Tuesday, November 03, 2009

EWASO NGIRO – From the City to the Wild

Returning to Nairobi, things got off to a more auspicious start than last time when I was actually met by the taxi I had ordered. However, on the downside, the vehicle in question was a decades old jeep which had a rather unfortunate habit of stalling whenever it was driving at low speeds in any gear higher than first. And, on a typical traffic crawl through Nairobi, that happens a little too often for comfort. Perhaps it’s a useful reorientation to the madness of mainland travel in East Africa after the relative quiet of Zanzibar (dulla-dulla racing aside.) I tell myself that as we sit helplessly on a roundabout with traffic around as snarling as it tries to get past.

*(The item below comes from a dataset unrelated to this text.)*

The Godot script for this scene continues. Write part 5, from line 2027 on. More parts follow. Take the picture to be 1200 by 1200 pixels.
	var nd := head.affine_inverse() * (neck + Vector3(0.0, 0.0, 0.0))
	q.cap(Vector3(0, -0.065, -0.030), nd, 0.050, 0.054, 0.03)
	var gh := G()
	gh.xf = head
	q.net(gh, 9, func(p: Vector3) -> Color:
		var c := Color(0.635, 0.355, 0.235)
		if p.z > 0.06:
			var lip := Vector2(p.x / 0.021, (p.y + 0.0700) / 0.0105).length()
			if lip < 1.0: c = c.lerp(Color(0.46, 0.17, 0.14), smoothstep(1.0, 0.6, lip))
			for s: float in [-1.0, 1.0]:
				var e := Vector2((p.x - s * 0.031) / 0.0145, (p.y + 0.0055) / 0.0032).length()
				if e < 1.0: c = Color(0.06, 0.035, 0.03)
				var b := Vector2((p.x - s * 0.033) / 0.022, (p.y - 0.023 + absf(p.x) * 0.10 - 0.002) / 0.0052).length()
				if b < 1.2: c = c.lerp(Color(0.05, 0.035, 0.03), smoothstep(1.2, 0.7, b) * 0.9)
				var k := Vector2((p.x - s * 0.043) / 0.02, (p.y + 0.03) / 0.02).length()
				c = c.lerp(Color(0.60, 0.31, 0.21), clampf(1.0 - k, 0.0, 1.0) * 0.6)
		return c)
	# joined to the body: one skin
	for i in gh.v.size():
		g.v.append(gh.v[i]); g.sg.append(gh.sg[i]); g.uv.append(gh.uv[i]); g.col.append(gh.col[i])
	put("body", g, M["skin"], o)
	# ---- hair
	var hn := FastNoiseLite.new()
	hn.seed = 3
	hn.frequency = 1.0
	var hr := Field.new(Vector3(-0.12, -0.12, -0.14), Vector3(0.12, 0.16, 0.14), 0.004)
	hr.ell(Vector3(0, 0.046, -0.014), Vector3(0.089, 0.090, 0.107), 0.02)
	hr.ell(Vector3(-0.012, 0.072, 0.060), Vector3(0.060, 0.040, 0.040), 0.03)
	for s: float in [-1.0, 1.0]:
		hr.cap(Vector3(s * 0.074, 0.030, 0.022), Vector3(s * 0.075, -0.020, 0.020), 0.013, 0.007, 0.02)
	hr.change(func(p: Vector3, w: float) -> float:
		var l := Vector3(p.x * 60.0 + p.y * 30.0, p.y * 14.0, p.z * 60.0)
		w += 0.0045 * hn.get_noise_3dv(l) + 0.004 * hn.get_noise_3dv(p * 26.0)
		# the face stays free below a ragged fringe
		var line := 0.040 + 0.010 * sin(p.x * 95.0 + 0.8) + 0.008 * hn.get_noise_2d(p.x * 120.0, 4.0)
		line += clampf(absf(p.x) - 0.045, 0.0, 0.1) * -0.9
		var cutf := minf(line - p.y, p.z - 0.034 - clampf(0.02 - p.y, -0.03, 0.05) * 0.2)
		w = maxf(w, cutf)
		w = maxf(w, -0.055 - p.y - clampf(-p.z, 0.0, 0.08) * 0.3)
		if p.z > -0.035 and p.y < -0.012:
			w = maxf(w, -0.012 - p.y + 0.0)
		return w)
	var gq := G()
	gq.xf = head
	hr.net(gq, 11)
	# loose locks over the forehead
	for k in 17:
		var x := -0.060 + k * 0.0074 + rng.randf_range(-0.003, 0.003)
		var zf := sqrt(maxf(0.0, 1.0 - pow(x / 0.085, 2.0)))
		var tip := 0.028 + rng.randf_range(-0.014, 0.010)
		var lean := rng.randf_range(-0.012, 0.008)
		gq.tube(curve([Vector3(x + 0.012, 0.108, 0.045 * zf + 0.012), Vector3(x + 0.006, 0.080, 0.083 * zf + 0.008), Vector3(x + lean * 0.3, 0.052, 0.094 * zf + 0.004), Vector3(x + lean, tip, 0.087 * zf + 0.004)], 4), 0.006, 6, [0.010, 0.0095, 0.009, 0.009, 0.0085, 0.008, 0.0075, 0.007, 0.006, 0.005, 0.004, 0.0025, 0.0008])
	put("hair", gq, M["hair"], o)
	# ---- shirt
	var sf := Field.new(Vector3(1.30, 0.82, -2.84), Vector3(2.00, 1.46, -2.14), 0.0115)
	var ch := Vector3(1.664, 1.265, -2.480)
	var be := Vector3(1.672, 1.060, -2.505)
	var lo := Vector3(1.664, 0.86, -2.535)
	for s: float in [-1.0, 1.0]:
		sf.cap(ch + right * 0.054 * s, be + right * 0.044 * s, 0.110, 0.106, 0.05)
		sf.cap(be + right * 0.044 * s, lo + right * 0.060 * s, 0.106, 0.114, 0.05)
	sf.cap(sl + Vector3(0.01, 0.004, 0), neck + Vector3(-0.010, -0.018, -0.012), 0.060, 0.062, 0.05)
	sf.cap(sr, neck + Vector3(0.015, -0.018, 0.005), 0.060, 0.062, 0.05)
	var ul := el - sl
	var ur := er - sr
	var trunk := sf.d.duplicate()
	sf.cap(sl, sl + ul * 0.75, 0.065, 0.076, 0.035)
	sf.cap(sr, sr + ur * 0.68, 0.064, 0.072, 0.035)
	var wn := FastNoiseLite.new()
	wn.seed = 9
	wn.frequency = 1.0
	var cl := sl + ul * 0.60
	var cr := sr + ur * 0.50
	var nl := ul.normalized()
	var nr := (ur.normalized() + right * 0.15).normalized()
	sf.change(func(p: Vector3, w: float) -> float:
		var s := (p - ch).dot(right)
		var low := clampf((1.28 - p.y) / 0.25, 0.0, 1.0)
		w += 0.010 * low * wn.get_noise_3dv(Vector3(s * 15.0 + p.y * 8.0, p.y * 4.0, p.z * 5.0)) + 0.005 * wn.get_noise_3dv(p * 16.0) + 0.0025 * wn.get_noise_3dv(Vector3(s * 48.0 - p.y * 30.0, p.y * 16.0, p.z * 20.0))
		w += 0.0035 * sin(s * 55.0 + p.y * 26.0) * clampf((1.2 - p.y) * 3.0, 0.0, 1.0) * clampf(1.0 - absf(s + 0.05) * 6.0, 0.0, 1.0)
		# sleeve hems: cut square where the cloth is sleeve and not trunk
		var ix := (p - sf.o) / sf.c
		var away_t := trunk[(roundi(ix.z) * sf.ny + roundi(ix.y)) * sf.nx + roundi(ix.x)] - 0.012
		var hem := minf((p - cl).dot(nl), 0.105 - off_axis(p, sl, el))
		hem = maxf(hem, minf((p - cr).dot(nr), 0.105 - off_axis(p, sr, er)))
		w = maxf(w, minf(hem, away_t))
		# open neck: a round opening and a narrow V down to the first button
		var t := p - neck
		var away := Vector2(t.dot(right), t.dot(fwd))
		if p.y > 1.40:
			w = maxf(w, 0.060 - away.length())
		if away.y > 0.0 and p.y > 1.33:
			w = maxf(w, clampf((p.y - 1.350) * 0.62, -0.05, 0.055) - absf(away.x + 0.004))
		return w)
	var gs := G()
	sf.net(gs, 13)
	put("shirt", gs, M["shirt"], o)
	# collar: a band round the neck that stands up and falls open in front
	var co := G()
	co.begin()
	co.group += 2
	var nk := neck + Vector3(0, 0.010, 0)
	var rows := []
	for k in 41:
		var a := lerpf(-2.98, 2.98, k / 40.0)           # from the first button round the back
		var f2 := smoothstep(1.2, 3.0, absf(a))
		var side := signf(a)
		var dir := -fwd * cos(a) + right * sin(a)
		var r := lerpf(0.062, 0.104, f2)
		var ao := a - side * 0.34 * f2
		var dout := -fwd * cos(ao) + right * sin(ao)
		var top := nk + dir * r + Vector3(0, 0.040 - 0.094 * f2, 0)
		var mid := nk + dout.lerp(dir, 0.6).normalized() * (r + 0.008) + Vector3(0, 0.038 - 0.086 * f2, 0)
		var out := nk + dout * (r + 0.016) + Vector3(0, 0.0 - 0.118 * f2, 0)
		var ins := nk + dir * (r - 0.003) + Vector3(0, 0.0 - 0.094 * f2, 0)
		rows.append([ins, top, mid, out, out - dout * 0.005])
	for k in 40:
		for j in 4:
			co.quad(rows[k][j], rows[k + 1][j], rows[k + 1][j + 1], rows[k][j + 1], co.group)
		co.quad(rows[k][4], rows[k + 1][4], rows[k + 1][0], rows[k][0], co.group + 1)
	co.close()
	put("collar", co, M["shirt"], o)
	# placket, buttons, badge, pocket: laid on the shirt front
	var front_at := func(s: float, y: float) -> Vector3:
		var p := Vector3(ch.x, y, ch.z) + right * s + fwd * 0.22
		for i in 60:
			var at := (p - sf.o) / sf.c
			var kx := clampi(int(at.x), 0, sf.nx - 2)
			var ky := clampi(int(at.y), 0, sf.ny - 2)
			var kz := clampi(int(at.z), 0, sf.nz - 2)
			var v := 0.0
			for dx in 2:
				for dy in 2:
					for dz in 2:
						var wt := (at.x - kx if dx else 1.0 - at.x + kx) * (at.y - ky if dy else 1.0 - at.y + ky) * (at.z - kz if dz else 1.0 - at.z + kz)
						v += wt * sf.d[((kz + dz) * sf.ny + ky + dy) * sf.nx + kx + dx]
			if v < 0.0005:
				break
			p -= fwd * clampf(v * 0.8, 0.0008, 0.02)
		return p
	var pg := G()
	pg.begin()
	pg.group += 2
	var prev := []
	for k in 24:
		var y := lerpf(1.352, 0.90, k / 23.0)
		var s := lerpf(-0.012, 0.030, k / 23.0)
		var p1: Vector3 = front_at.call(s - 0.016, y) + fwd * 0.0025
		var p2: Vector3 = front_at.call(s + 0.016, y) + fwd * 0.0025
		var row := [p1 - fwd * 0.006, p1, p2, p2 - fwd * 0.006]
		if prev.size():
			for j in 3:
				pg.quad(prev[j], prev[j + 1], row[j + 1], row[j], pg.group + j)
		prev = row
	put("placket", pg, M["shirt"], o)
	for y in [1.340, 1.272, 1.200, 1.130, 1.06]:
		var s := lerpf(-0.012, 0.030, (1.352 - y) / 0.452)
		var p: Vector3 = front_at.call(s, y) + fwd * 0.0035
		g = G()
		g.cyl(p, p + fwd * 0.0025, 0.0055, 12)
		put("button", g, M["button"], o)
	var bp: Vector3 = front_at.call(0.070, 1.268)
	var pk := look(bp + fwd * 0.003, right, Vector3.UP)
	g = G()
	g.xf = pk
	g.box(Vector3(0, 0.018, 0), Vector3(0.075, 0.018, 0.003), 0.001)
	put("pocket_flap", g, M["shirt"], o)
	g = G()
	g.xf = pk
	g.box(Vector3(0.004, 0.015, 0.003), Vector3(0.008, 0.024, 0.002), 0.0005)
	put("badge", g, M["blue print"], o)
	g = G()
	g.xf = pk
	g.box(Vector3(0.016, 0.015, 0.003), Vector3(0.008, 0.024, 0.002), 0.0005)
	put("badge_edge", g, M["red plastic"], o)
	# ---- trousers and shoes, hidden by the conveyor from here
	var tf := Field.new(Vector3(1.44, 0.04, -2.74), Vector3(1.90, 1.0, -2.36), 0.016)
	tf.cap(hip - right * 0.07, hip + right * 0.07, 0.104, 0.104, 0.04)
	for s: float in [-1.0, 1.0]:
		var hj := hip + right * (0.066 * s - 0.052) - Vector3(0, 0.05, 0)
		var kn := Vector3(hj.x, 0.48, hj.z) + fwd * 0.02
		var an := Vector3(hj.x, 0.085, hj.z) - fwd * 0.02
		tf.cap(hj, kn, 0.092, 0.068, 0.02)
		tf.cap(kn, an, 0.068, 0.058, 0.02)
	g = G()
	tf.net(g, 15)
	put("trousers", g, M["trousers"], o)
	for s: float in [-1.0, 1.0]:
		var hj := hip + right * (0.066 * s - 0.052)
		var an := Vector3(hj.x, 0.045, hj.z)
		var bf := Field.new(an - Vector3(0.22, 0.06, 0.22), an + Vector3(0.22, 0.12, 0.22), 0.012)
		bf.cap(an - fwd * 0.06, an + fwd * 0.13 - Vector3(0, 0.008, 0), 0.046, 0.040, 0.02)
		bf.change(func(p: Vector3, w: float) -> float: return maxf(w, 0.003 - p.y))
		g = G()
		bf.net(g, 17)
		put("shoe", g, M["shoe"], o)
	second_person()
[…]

The traffic eases off somewhat as we head into Karen, the leafiest suburb of Nairobi filled with large houses owned by expats surrounded with high fences and gates. Rather like West Vancouver, only with more private security guards brandishing guns. Testament to the fact that when you live behind a high wall you can construct any mad type of place you want to live is Rock House; the bed and breakfast owned by the Mountain Rock safari company. It’s a house which has been custom plastered and painted to look like something from the Flintstones. There’s no other way to describe it. It’s positioned in beautifully manicured gardens, and has a scale model of Mt. Kenya in the backyard.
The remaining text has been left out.